begin
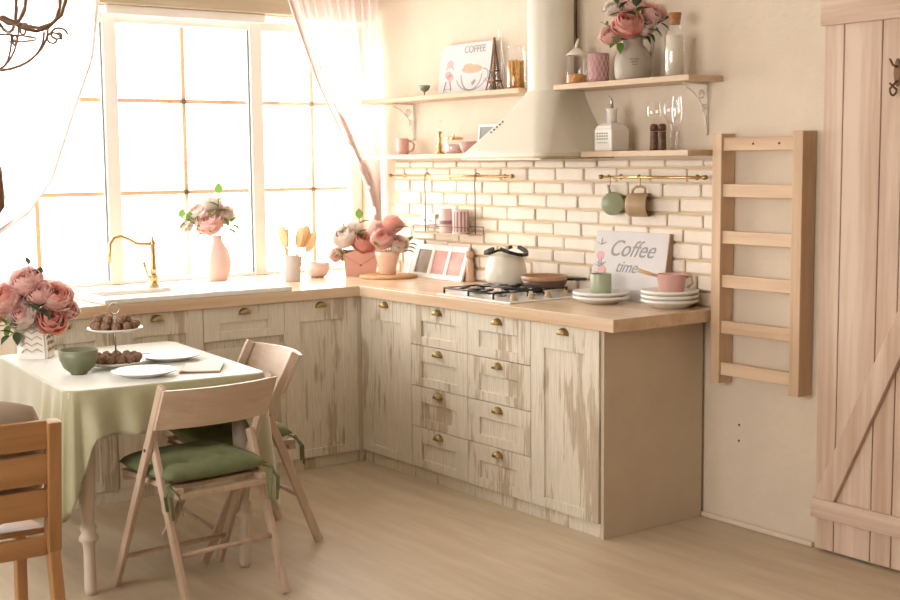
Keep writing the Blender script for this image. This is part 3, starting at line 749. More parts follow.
for k in range(60):
    a = rn.random()*2*PI; q = .036*math.sqrt(rn.random()); x, y = q*math.cos(a), q*math.sin(a)
    tube(bm, [(x, y, .006), (x*.95+rn.uniform(-.003, .003), y*.95+rn.uniform(-.003, .003), .135+rn.uniform(-.01, .008))], .0042, 6)
obj('contents', bm, 'pasta', r)
obj('lid', lathe(B(), [(0, .1975), (.042, .1975), (.043, .207), (.02, .212), (0, .212)], 28), 'glass', r, smooth=True)
# lower left shelf
mug('dusty pink mug at the window end of the lower left shelf', (-.10, -.545, ZL), .034, .088, 'pink', rz=-.9)
r = empty('candle_holder', (-.1, -.885, ZL), 0, 'golden stemmed candle holder with a curled glass top, beside the gold-lidded jar', 'candle holder')
obj('base', lathe(B(), [(0, 0), (.026, 0), (.026, .008), (.012, .02), (.016, .04), (.008, .06), (.012, .08), (.007, .1), (.016, .112), (.014, .118), (0, .118)], 20), 'gold', r, smooth=True)
obj('curl', tube(B(), [(.002*k*math.cos(k*.9)*.8, .002*k*math.sin(k*.9)*.8, .118+.0085*k) for k in range(9)], .004, 8), 'glass', r, smooth=True)
r = empty('glass_jar', (-.1, -1.01, ZL), 0, 'squat glass jar with flat gold lid on the lower left shelf', 'jar')
obj('body', lathe(B(), [(0, .001), (.044, .001), (.048, .01), (.048, .06), (.04, .072)], 28), 'glass', r, smooth=True)
obj('contents', lathe(B(), [(0, .004), (.041, .005), (.043, .02), (.043, .045), (0, .05)], 24), 'pinklight', r, smooth=True)
obj('lid', lathe(B(), [(.046, .073), (.05, .074), (.05, .083), (.03, .088), (.006, .09), (.006, .1), (0, .101)], 28), 'gold', r, smooth='auto')
r = empty('bowl', (-.115, -1.155, ZL), 0, 'small dusty pink bowl half hidden by the hood on the lower shelf', 'bowl')
obj('body', lathe(B(), [(0, 0), (.025, 0), (.04, .02), (.05, .06), (.047, .06), (.037, .022), (0, .006)], 28), 'pink', r, smooth=True)
r = empty('photo_frame', (-.075, -1.24, ZL+.001), 0, 'small white framed grey picture on the lower shelf behind the hood edge', 'picture'); r.rotation_euler = (-.1, 0, -PI/2)
bm = B()
for a in ((-.07, -.058, 0, .145), (.058, .07, 0, .145)): box(bm, a[0], a[1], 0, .014, a[2], a[3], .002)
for a in ((0, .012), (.133, .145)): box(bm, -.058, .058, 0, .014, a[0], a[1], .002)
obj('frame', bm, 'white', r); o = obj('picture', box(B(), -.058, .058, .006, .012, .012, .133), 'ink', r)

# ------------------------------------------------------------------ counter items
ZC = T1
r = canvas('large pale canvas reading Coffee time, leaning on the brick wall behind the pink pot', (-.088, -2.255, ZC+.001), .455, .305, .03, -.16)
for n_, mm in (('canvas', 'canvasside'),): pass
text('lettering', 'Coffee', .105, 'ink', r, (.005, -.001, .225), (PI/2, 0, 0), shear=.5)
text('lettering', 'time', .075, 'ink', r, (-.015, -.001, .145), (PI/2, 0, 0), shear=.5)
bm = B()
for cx, cz, q in ((-.185, .19, .024), (-.165, .12, .03), (-.2, .1, .02), (-.145, .07, .018)): disc(bm, cx, cz, q, q*.85)
obj('pink_blossom', bm, 'inkpink', r)
bm = B()
for cx, cz in ((-.185, .24), (-.175, .15), (-.19, .14), (-.145, .1)):
    for a in (0.4, 1.6, 2.8): bar(bm, (cx, -.001, cz), (cx+.03*math.cos(a), -.001, cz+.03*math.sin(a)), .006, .001)
obj('leaf_drawing', bm, 'ink', r)
obj('frame_edge', box(B(), .2277, .232, .002, .03, 0, .305), 'canvasside', r)
def plate(label, loc, rad, name='plate', mat='ceramic', dep=.018, group=None, thick=.0055):
    r = empty(name, loc, 0, label, 'plate', group)
    obj('dish', lathe(B(), [(0, 0), (rad*.55, 0), (rad*.6, .002), (rad*.97, dep), (rad, dep+.002), (rad, dep+thick*.7), (rad*.97, dep+thick), (rad*.62, thick+.0015), (rad*.55, thick), (0, thick)], 48), mat, r, smooth=True)
    return r
for k, nm in enumerate(('lower', 'upper')):
    plate('white plate, %s one of the two under the green mug' % nm, (-.235, -2.262, ZC+.019*k), .125, dep=.022, thick=.012)
mug('sage green mug standing on the left plate stack', (-.2, -2.225, ZC+.019+.0132), .047, .092, 'green', rz=.75)
for k, nm in enumerate(('bottom', 'middle', 'top')):
    plate('white plate, %s of the thick stack of three under the pink pot' % nm, (-.142, -2.585, ZC+.019*k), .122, dep=.026, thick=.012)
r = empty('small_saucepan', (-.125, -2.578, ZC+.038+.0132), 0, 'small dusty pink saucepan with pale handle on the right plate stack', 'saucepan')
obj('body', lathe(B(), [(0, 0), (.045, 0), (.052, .008), (.06, .085), (.063, .088), (.06, .09), (.057, .085), (.049, .01), (0, .008)], 36), 'pink', r, smooth=True)
bm = B(); tube(bm, [(-.035, .045, .08), (-.06, .065, .088), (-.1, .1, .105)], [.006, .008, .01], 10); obj('handle', bm, 'spoon', r, smooth=True)
bm = B(); tube(bm, [(.045, -.04, .075), (.062, -.055, .08), (.066, -.06, .05), (.05, -.045, .03)], .006, 8); obj('handle', bm, 'beige', r, smooth=True)
r = empty('pepper_mill', (-.052, -1.075, ZC), 0, 'pale turned wooden pepper mill beside the triple photo frame', 'mill')
obj('body', lathe(B(), [(0, 0), (.026, 0), (.028, .01), (.022, .03), (.024, .07), (.018, .1), (.014, .12), (0, .121)], 24), wood('blush_wood', '#D9B49A', '#C39A80', 'z'), r, smooth=True)
obj('head', lathe(B(), [(0, .122), (.018, .122), (.022, .14), (.016, .156), (.006, .162), (.007, .17), (0, .176)], 24), wood('blush_wood_head', '#D9B49A', '#C39A80', 'z'), r, smooth=True)
# triple frame
r = empty('triple_photo_frame', (-.105, -.835, ZC+.001), 0, 'white triple photo frame with dark and pink inserts leaning on the brick wall', 'picture frame'); r.rotation_euler = (-.33, 0, -PI/2)
bm = B(); xs = [-.22, -.073, .073, .22]
for x in xs: box(bm, x-.014, x+.014, 0, .012, 0, .185, .002)
for a, b_ in zip(xs, xs[1:]):
    box(bm, a+.014, b_-.014, 0, .012, 0, .026, .002); box(bm, a+.014, b_-.014, 0, .012, .155, .185, .002)
obj('frame', bm, 'white', r)
for a, b_, mm in zip(xs, xs[1:], ('greyphoto', 'pinkphoto', 'pinkphoto')):
    if mm not in MT: MT[mm] = plain(mm, {'greyphoto': '#A89684', 'pinkphoto': '#E6AFA6'}[mm], .6, var=.15, scale=20)
    obj('photo', box(B(), a+.014, b_-.014, .005, .010, .026, .155), mm, r)
r = empty('greeting_card', (-.085, -.575, ZC+.001), 0, 'blush pink card standing behind the green sprig, left of the triple frame', 'card'); r.rotation_euler = (-.25, 0, -PI/2)
obj('card', box(B(), -.07, .07, 0, .006, 0, .2, .001), 'pinklight', r)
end
**Exercise**
Reproduce all of the data exactly; the pictures do not belong in the copy.

**The output**
Keep writing the Blender script for this image. This is part 3, starting at line 749. More parts follow.
for k in range(60):
    a = rn.random()*2*PI; q = .036*math.sqrt(rn.random()); x, y = q*math.cos(a), q*math.sin(a)
    tube(bm, [(x, y, .006), (x*.95+rn.uniform(-.003, .003), y*.95+rn.uniform(-.003, .003), .135+rn.uniform(-.01, .008))], .0042, 6)
obj('contents', bm, 'pasta', r)
obj('lid', lathe(B(), [(0, .1975), (.042, .1975), (.043, .207), (.02, .212), (0, .212)], 28), 'glass', r, smooth=True)
# lower left shelf
mug('dusty pink mug at the window end of the lower left shelf', (-.10, -.545, ZL), .034, .088, 'pink', rz=-.9)
r = empty('candle_holder', (-.1, -.885, ZL), 0, 'golden stemmed candle holder with a curled glass top, beside the gold-lidded jar', 'candle holder')
obj('base', lathe(B(), [(0, 0), (.026, 0), (.026, .008), (.012, .02), (.016, .04), (.008, .06), (.012, .08), (.007, .1), (.016, .112), (.014, .118), (0, .118)], 20), 'gold', r, smooth=True)
obj('curl', tube(B(), [(.002*k*math.cos(k*.9)*.8, .002*k*math.sin(k*.9)*.8, .118+.0085*k) for k in range(9)], .004, 8), 'glass', r, smooth=True)
r = empty('glass_jar', (-.1, -1.01, ZL), 0, 'squat glass jar with flat gold lid on the lower left shelf', 'jar')
obj('body', lathe(B(), [(0, .001), (.044, .001), (.048, .01), (.048, .06), (.04, .072)], 28), 'glass', r, smooth=True)
obj('contents', lathe(B(), [(0, .004), (.041, .005), (.043, .02), (.043, .045), (0, .05)], 24), 'pinklight', r, smooth=True)
obj('lid', lathe(B(), [(.046, .073), (.05, .074), (.05, .083), (.03, .088), (.006, .09), (.006, .1), (0, .101)], 28), 'gold', r, smooth='auto')
r = empty('bowl', (-.115, -1.155, ZL), 0, 'small dusty pink bowl half hidden by the hood on the lower shelf', 'bowl')
obj('body', lathe(B(), [(0, 0), (.025, 0), (.04, .02), (.05, .06), (.047, .06), (.037, .022), (0, .006)], 28), 'pink', r, smooth=True)
r = empty('photo_frame', (-.075, -1.24, ZL+.001), 0, 'small white framed grey picture on the lower shelf behind the hood edge', 'picture'); r.rotation_euler = (-.1, 0, -PI/2)
bm = B()
for a in ((-.07, -.058, 0, .145), (.058, .07, 0, .145)): box(bm, a[0], a[1], 0, .014, a[2], a[3], .002)
for a in ((0, .012), (.133, .145)): box(bm, -.058, .058, 0, .014, a[0], a[1], .002)
obj('frame', bm, 'white', r); o = obj('picture', box(B(), -.058, .058, .006, .012, .012, .133), 'ink', r)

# ------------------------------------------------------------------ counter items
ZC = T1
r = canvas('large pale canvas reading Coffee time, leaning on the brick wall behind the pink pot', (-.088, -2.255, ZC+.001), .455, .305, .03, -.16)
for n_, mm in (('canvas', 'canvasside'),): pass
text('lettering', 'Coffee', .105, 'ink', r, (.005, -.001, .225), (PI/2, 0, 0), shear=.5)
text('lettering', 'time', .075, 'ink', r, (-.015, -.001, .145), (PI/2, 0, 0), shear=.5)
bm = B()
for cx, cz, q in ((-.185, .19, .024), (-.165, .12, .03), (-.2, .1, .02), (-.145, .07, .018)): disc(bm, cx, cz, q, q*.85)
obj('pink_blossom', bm, 'inkpink', r)
bm = B()
for cx, cz in ((-.185, .24), (-.175, .15), (-.19, .14), (-.145, .1)):
    for a in (0.4, 1.6, 2.8): bar(bm, (cx, -.001, cz), (cx+.03*math.cos(a), -.001, cz+.03*math.sin(a)), .006, .001)
obj('leaf_drawing', bm, 'ink', r)
obj('frame_edge', box(B(), .2277, .232, .002, .03, 0, .305), 'canvasside', r)
def plate(label, loc, rad, name='plate', mat='ceramic', dep=.018, group=None, thick=.0055):
    r = empty(name, loc, 0, label, 'plate', group)
    obj('dish', lathe(B(), [(0, 0), (rad*.55, 0), (rad*.6, .002), (rad*.97, dep), (rad, dep+.002), (rad, dep+thick*.7), (rad*.97, dep+thick), (rad*.62, thick+.0015), (rad*.55, thick), (0, thick)], 48), mat, r, smooth=True)
    return r
for k, nm in enumerate(('lower', 'upper')):
    plate('white plate, %s one of the two under the green mug' % nm, (-.235, -2.262, ZC+.019*k), .125, dep=.022, thick=.012)
mug('sage green mug standing on the left plate stack', (-.2, -2.225, ZC+.019+.0132), .047, .092, 'green', rz=.75)
for k, nm in enumerate(('bottom', 'middle', 'top')):
    plate('white plate, %s of the thick stack of three under the pink pot' % nm, (-.142, -2.585, ZC+.019*k), .122, dep=.026, thick=.012)
r = empty('small_saucepan', (-.125, -2.578, ZC+.038+.0132), 0, 'small dusty pink saucepan with pale handle on the right plate stack', 'saucepan')
obj('body', lathe(B(), [(0, 0), (.045, 0), (.052, .008), (.06, .085), (.063, .088), (.06, .09), (.057, .085), (.049, .01), (0, .008)], 36), 'pink', r, smooth=True)
bm = B(); tube(bm, [(-.035, .045, .08), (-.06, .065, .088), (-.1, .1, .105)], [.006, .008, .01], 10); obj('handle', bm, 'spoon', r, smooth=True)
bm = B(); tube(bm, [(.045, -.04, .075), (.062, -.055, .08), (.066, -.06, .05), (.05, -.045, .03)], .006, 8); obj('handle', bm, 'beige', r, smooth=True)
r = empty('pepper_mill', (-.052, -1.075, ZC), 0, 'pale turned wooden pepper mill beside the triple photo frame', 'mill')
obj('body', lathe(B(), [(0, 0), (.026, 0), (.028, .01), (.022, .03), (.024, .07), (.018, .1), (.014, .12), (0, .121)], 24), wood('blush_wood', '#D9B49A', '#C39A80', 'z'), r, smooth=True)
obj('head', lathe(B(), [(0, .122), (.018, .122), (.022, .14), (.016, .156), (.006, .162), (.007, .17), (0, .176)], 24), wood('blush_wood_head', '#D9B49A', '#C39A80', 'z'), r, smooth=True)
# triple frame
r = empty('triple_photo_frame', (-.105, -.835, ZC+.001), 0, 'white triple photo frame with dark and pink inserts leaning on the brick wall', 'picture frame'); r.rotation_euler = (-.33, 0, -PI/2)
bm = B(); xs = [-.22, -.073, .073, .22]
for x in xs: box(bm, x-.014, x+.014, 0, .012, 0, .185, .002)
for a, b_ in zip(xs, xs[1:]):
    box(bm, a+.014, b_-.014, 0, .012, 0, .026, .002); box(bm, a+.014, b_-.014, 0, .012, .155, .185, .002)
obj('frame', bm, 'white', r)
for a, b_, mm in zip(xs, xs[1:], ('greyphoto', 'pinkphoto', 'pinkphoto')):
    if mm not in MT: MT[mm] = plain(mm, {'greyphoto': '#A89684', 'pinkphoto': '#E6AFA6'}[mm], .6, var=.15, scale=20)
    obj('photo', box(B(), a+.014, b_-.014, .005, .010, .026, .155), mm, r)
r = empty('greeting_card', (-.085, -.575, ZC+.001), 0, 'blush pink card standing behind the green sprig, left of the triple frame', 'card'); r.rotation_euler = (-.25, 0, -PI/2)
obj('card', box(B(), -.07, .07, 0, .006, 0, .2, .001), 'pinklight', r)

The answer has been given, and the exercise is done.